The Strategic Planning Committee is nearing the end of their year-long planning process. They presented a draft of their plan to the Board of Trustees on Oct. 18 and expect to submit their final draft for adoption by the board in December. Plan implementation is targeted to start in spring 2019 (some parts of the plan have actually already headed into implementation), according to Michael Wiehe, co-chair of the Strategic Planning Committee and director of the Applied Policy Research Institute.

The planning process started in late January 2018. Since then, the committee has met on a consistent basis, welcoming members from the Wright State community to contribute to the development process along the way. Incorporating community voices early and often was a priority to the committee.

"The draft document represents the cumulative effort of hundreds of people who have been working on these ideas for the last ten months," said David Bright, co-chair of the Strategic Planning Committee and chair of the Department of Management and International Business.

Early meetings established the plan's vision, values and a mission statement. The later, more recent meetings have been directed at concretizing those abstract ideas. By starting with abstract constraints, like 'values, vision and mission,' the committee hoped that the participants would be given plenty of room to be creative when developing initiatives to turn those ideas into reality. The draft as it stands can be found in summary and in full online.

The strategic plan is divided into six "pillars." These are foundational areas within the university, like research, innovation and entrepreneurship and establishing relationships with the university's outside partners.
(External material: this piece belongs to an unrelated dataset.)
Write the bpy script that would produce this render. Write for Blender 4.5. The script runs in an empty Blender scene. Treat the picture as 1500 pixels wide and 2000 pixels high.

The pillars are then split into a prioritized list of projects. Each project will be assigned to someone within the leadership of the university, according to Bright.

These individuals, according to the draft of the plan, "will need to be proactive, soliciting ideas and incorporating diverse perspectives." Then, bi-annually, the projects will be evaluated by a matrix of 22 metrics. "The metrics will be public and interactive. Anyone, students or otherwise, will have access to them and be able to see them for themselves," Bright said.

This plan was intentionally made as a "living document," according to Wiehe. The committee will host a plan re-evaluation summit every semester. If certain aspects of the plan aren't working out or need tweaked, the committee will have an opportunity to fix them as early as spring semester. "This is the first round of implementation and we'll see what works, what doesn't, what needs to be changed and what should be added. It will be a dynamic process," Bright said.

Now, for the most part, the development phase is over. "We are at a milestone moment in the process. We've identified the major foci of the strategic plan. We are now in a refinement phase," Bright said. Both Wiehe and Bright want to welcome student feedback. Read the document and

give them feedback. "Even now, we want to be continuing in the same spirit of openness and inclusion that we've maintained throughout the process," Bright said.